What Charlemagne, Barbarossa, or Saladin did to teach her, you can trace only by carefullest thought. But in this thirteenth century all these three powers are adverse to her, as to each other. Map the methods of their adversity thus:–
51. Germany, (profane chivalry,) is vitally adverse to the Popes; endeavouring to establish imperial and knightly power against theirs. It is fiercely, but frankly, covetous of Italian territory, seizes all it can of Lombardy and Calabria, and with any help procurable either from robber Christians or robber Saracens, strives, in an awkward manner, and by open force, to make itself master of Rome, and all Italy.
52. France, all surge and foam of pious chivalry, lifts herself in fitful rage of devotion, of avarice, and of pride. She is the natural ally of the church; makes her own monks the proudest of the Popes; raises Avignon into another Rome; prays and pillages insatiably; pipes pastoral songs of innocence, and invents grotesque variations of crime; gives grace to the rudeness of England, and venom to the cunning of Italy. She is a chimera among nations, and one knows not whether to admire most the valour of Guiscard, the virtue of St. Louis or the villany of his brother.
53. The Eastern powers—Greek, Israelite, Saracen—are at once the enemies of the Western, their prey, and their tutors.
They bring them methods of ornament and of merchandise, and stimulate in them the worst conditions of pugnacity, bigotry, and rapine. That is the broad geographical and political relation of races. Next, you must consider the conditions of their time.
54. I told you, in my second lecture on Engraving, that before the twelfth century the nations were too savage to be Christian, and after the fifteenth too carnal to be Christian.
The delicacy of sensation and refinements of imagination necessary to understand Christianity belong to the mid period when men risen from a life of brutal hardship are not yet fallen to one of brutal luxury. You can neither comprehend the character of Christ while you are chopping flints for tools, and gnawing raw bones for food; nor when you have ceased to do anything with either tools or hands, and dine on gilded capons. In Dante's lines, beginning
"I saw Bellincion Berti walk abroad
In leathern girdle, with a clasp of bone,"
you have the expression of his sense of the increasing luxury of the age, already sapping its faith. But when Bellincion Berti walked abroad in skins not yet made into leather, and with the bones of his dinner in a heap at his door, instead of being cut into girdle clasps, he was just as far from capacity of being a Christian.
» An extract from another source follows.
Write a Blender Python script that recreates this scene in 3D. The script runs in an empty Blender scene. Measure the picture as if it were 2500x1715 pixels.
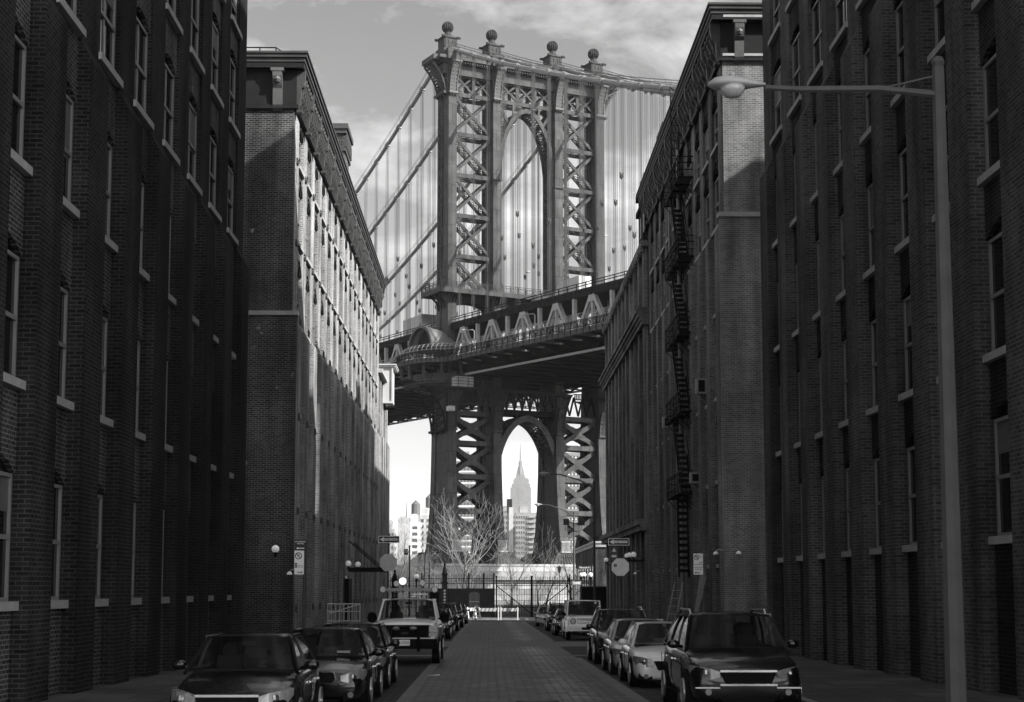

55. The following passage, from Carlyle's "Chartism," expresses better than any one else has done, or is likely to do it, the nature of this Christian era, (extending from the twelfth to the sixteenth century,) in England,—the like being entirely true of it elsewhere:—
"In those past silent centuries, among those silent classes, much had been going on. Not only had red deer in the New and other forests been got preserved and shot; and treacheries 9 9 Perhaps not altogether so, any more than Oliver's dear papa Carlyle. We may have to read him also, otherwise than the British populace have yet read, some day.
of Simon de Montfort, wars of Red and White Roses, battles of Crecy, battles of Bosworth, and many other battles, been got transacted and adjusted; but England wholly, not without sore toil and aching bones to the millions of sires and the millions of sons of eighteen generations, had been got drained and tilled, covered with yellow harvests, beautiful and rich in possessions. The mud-wooden Caesters and Chesters had become steepled, tile-roofed, compact towns. Sheffield had taken to the manufacture of Sheffield whittles. Worstead could from wool spin yarn, and knit or weave the same into stockings or breeches for men. England had property valuable to the auctioneer; but the accumulate manufacturing, commercial, economic skill which lay impalpably warehoused in English hands and heads, what auctioneer could estimate?
"Hardly an Englishman to be met with but could do something; some cunninger thing than break his fellow-creature's head with battle-axes. The seven incorporated trades, with their million guild-brethren, with their hammers, their shuttles, and tools, what an army,—fit to conquer that land of England, as we say, and hold it conquered! Nay, strangest of all, the English people had acquired the faculty and habit of thinking,—even of believing; individual conscience had unfolded itself among them;—Conscience, and Intelligence its handmaid. 10 10 Observe Carlyle's order of sequence. Perceptive Reason is the Handmaid of Conscience, not Conscience hers. If you resolve to do right, you will soon do wisely; but resolve only to do wisely, and you will never do right.
Ideas of innumerable kinds were circulating among these men; witness one Shakspeare, a wool-comber, poacher or whatever else, at Stratford, in Warwickshire, who happened to write books!—the finest human figure, as I apprehend, that Nature has hitherto seen fit to make of our widely Teutonic clay. Saxon, Norman, Celt, or Sarmat, I find no human soul so beautiful, these fifteen hundred known years;—our supreme modern European man. Him England had contrived to realize: were there not ideas?
"Ideas poetic and also Puritanic, that had to seek utterance in the notablest way! England had got her Shakspeare, but was now about to get her Milton and Oliver Cromwell. This, too, we will call a new expansion, hard as it might be to articulate and adjust; this, that a man could actually have a conscience for his own behoof, and not for his priest's only; that his priest, be he who he might, would henceforth have to take that fact along with him."